SETENGAH DIN

Apakah yang tercerabut dari dunia perempuan saat mereka menikah? Time for themselves kata beberapa orang teman. Benarkah? Beberapa komentar di atas boleh jadi tidak mewakili semua perempuan yang berubah status dari gadis menjadi istri, tetapi itu adalah kenyataan subyektif yang dia mengada walau belum tentu menjadi fenomena.

Kesepian di tengah kehangatan yang semula mereka harapkan saat menerima pinangan seorang laki-laki adalah kenyataan yang sering terjadi di awal-awal pernikahan, boleh jadi akan menghilang setelah penyesuaian-penyesuaian tetapi bisa juga menetap ketika tidak terjadi kompromi di antara pasangan suami istri.

Persepsi yang salah tentang pernikahan. Konsep setengah diin dipahami secara salah, bahwa dengan menikah kita telah sempurna.
Bukankah rasulullah mengatakan setelah mendapatkan setengah diin (menikah) maka kita harus bertakwa dengan setengahnya.

Maka, ketika kita menganggap bahwa setelah pernikahan kita menjadi sempurna, kita lalu secara bawah sadar akan menganggap bahwa: suami -dengan predikat shalehnya- pastilah seseorang yang mengerti hak-hak istri, bahwa istri -dengan predikat shalehahnya- pastilah seseorang yang mengerti hak-hak suami.

Maka berjalanlah kita dengan persepsi-persepsi kesempurnaan, harapan-harapan berlebihan yang
akhirnya patah ketika menemui kenyataan. Lalu apa yang bisa kita lakukan?

Just cry in the wilderness seperti yang dilakukan beberapa teman penganti baru, mengeluh pada saya, lalu bebannya menjadi terangkat? Walau kemudian ia potensial untuk muncul kembali? Atau melakukan perubahan dalam interaksi-interaksi kita dengan pasangan walaupun perubahan bukanlah sesuatu yang mudah?

Persepsi bahwa pasangan kita adalah sempurna sebab ia adalah seseorang yang shaleh (shalehah)
adalah sesuatu yang kurang tepat. Sebab tidak seorang pun dipersiapkan dengan matang untuk
mengarungi bahtera rumah tangga. Sebab semula kita dan pasangan adalah seorang yang asing maka kita tidak pernah tahu secara sempurna, kebiasaan-kebiasaannya, harapan-harapannya, kesukaankesukaannya secara persis. Maka salah satu yang bisa kita lakukan adalah embicarakannya kemudian mengompromikannya, let’s compromize!

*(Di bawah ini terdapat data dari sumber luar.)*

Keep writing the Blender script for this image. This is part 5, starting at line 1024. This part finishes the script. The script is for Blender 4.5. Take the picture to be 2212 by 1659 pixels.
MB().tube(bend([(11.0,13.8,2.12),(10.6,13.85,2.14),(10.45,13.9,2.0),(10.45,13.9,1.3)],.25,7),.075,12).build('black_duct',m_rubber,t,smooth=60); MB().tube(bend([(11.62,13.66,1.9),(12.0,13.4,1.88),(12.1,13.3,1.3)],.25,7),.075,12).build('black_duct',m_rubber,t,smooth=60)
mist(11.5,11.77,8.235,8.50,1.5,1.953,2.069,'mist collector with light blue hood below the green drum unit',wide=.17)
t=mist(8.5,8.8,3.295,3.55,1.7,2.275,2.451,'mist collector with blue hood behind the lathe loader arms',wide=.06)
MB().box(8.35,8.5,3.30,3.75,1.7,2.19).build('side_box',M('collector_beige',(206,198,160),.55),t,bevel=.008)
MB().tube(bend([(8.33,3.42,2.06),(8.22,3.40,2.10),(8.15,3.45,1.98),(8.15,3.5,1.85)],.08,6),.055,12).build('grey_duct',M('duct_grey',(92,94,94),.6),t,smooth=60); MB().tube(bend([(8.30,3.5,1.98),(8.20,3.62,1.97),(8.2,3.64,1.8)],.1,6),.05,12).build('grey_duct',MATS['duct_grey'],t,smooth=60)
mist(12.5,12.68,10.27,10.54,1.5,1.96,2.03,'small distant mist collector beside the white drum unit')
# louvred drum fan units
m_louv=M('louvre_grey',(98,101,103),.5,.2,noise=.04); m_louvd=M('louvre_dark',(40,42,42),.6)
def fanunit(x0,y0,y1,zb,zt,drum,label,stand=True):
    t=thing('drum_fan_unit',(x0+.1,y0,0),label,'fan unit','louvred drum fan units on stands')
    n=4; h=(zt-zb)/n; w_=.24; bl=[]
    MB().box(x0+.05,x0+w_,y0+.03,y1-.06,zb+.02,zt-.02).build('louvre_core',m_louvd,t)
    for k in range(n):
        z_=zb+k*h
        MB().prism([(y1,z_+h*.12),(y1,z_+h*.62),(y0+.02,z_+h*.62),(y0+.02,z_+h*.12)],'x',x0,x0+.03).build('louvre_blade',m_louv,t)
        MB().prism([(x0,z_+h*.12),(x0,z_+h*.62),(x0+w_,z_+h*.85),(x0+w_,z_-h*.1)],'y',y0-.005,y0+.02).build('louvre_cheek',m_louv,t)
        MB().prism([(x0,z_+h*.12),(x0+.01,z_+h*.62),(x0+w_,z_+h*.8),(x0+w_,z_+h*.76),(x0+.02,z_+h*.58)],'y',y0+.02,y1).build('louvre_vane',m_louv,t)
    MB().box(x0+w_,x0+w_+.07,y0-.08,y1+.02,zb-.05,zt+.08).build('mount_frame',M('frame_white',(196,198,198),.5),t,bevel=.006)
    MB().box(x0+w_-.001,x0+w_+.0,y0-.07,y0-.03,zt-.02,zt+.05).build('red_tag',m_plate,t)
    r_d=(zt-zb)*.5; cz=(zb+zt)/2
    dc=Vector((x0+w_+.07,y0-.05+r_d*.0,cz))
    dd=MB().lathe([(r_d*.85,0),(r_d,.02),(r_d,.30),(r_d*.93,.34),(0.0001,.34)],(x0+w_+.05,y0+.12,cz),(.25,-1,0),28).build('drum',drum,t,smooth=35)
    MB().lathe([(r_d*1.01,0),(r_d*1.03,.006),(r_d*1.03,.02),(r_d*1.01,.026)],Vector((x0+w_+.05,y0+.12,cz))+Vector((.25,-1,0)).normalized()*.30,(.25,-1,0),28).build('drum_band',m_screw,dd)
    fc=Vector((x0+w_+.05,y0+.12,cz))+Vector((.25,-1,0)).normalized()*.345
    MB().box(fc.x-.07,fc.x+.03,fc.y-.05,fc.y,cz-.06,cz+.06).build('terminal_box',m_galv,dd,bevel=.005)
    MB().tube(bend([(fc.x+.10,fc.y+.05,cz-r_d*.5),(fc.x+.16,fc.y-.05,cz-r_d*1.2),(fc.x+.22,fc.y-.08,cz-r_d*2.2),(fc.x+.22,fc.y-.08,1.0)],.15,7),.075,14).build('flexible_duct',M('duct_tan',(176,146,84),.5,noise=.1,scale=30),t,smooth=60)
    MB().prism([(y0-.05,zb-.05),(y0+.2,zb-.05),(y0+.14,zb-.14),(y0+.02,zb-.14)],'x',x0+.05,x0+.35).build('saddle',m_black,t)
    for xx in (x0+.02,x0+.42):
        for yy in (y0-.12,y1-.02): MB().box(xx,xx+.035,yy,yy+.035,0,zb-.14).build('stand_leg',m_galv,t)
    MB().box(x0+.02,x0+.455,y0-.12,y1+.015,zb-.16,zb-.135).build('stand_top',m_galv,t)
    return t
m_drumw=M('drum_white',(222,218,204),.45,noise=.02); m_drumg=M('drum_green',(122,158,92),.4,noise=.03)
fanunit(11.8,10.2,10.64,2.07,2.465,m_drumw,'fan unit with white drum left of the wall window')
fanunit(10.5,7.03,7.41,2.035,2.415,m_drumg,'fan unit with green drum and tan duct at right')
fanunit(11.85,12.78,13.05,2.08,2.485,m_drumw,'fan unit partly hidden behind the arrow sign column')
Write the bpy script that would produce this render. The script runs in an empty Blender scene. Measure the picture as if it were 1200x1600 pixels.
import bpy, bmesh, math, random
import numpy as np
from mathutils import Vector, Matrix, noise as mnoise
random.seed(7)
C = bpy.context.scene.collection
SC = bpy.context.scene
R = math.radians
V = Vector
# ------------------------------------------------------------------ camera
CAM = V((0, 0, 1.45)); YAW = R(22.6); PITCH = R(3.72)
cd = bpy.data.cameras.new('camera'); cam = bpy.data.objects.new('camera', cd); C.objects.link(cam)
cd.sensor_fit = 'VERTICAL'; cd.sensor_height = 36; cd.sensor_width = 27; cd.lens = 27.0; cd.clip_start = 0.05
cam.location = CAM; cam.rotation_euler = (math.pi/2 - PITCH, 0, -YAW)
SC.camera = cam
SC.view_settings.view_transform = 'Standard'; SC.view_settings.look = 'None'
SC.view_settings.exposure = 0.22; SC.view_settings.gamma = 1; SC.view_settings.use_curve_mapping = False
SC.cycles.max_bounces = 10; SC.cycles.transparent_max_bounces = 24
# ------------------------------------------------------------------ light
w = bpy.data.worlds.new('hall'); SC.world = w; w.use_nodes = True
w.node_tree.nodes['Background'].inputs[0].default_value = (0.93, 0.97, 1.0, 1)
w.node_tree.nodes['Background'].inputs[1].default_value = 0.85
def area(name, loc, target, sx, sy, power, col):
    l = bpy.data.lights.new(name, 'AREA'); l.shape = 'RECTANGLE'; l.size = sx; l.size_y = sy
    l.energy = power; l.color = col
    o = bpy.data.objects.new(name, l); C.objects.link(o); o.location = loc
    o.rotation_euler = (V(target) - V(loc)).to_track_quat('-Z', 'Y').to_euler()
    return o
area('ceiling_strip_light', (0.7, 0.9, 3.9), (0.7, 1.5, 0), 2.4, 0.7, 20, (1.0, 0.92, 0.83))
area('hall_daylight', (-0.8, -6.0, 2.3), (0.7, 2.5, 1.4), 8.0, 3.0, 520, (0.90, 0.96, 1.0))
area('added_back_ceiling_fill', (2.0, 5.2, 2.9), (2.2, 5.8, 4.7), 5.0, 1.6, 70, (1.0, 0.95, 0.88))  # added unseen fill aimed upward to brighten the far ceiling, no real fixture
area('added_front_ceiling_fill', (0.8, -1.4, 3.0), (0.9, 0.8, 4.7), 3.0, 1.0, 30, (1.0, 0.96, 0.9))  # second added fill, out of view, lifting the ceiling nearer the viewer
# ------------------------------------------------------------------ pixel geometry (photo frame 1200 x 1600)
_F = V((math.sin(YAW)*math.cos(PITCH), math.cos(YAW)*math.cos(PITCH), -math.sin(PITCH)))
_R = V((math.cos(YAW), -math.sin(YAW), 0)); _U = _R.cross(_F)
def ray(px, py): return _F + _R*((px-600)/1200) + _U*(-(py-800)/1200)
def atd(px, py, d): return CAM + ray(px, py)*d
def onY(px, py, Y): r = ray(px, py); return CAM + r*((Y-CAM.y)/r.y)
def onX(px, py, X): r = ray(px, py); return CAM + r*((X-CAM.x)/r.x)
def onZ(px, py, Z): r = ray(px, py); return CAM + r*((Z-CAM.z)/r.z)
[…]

Meskipun dalam persepsi para istri “cinta tak pernah meminta” tetapi untuk kompromi istri harus berlatih untuk meminta, katakan pada suami: “ Mas sayang, maukah memijit punggungku, rasanya pegal sekali…” Semoga ketika mendengar permintaan ini, para suami ingat bahwa sesungguhnya tugas-tugas rumah tangga (mencuci, memasak, mengepel dll) bukanlah kewajiban istri, tetapi itu dilakukan semata-mata karena cinta. Semoga para suami ingat bahwa memijit punggung istri tidak akan mengurangi keqowamannya, bahkan mungkin menambah sebab cinta adalah hal yang paling mendasar dalam legitimasi kepemimpinan setelah kapabilitas. Semoga suami ingat bahwa dengan meminta seperti ini istri sedang mengubah persepsinya bahwa jika cinta tentu tak perlu diminta,

Maka suami akan menyambut permintaan istri dengan empati: “Mari sini, iya Mas tahu, pasti capek
mengerjakan semuanya sendirian, mana khadimat pulang…” Bagi para istri, meski tampak sangat ideal
bahwa seseorang yang kita cinta (suami) menjadi sempurna sebagaimana bayangan-bayangan kita
sebelum menikah, tetapi demi sebuah kebutuhan asasi seorang pria untuk dikagumi, dipercayai, dihargai, dan disetujui janganlah pernah mewajibkan diri untuk mengubah para suami, karena mereka akan merasa dilecehkan dan tidak dihargai. Kalaupun ada kebiasaan suami yang begitu buruk, cobalah meminta dengan kata-kata yang penuh penghargaan, “Maukah Mas…”, “Bersediakah Abang…” atau secara konsisten memberikan contoh tanpa kata-kata. Sebab bagi umunya laki-laki adalah sebuah aib jika ia tampak salah dan lemah dimata kekasihnya.
Jika demikian… Setengah diin yang disuruh-Nya kita bertaqwa sedang kita upayakan. Dalam rentang jarak perkawinan yang tak terpisahkan. Ever and after.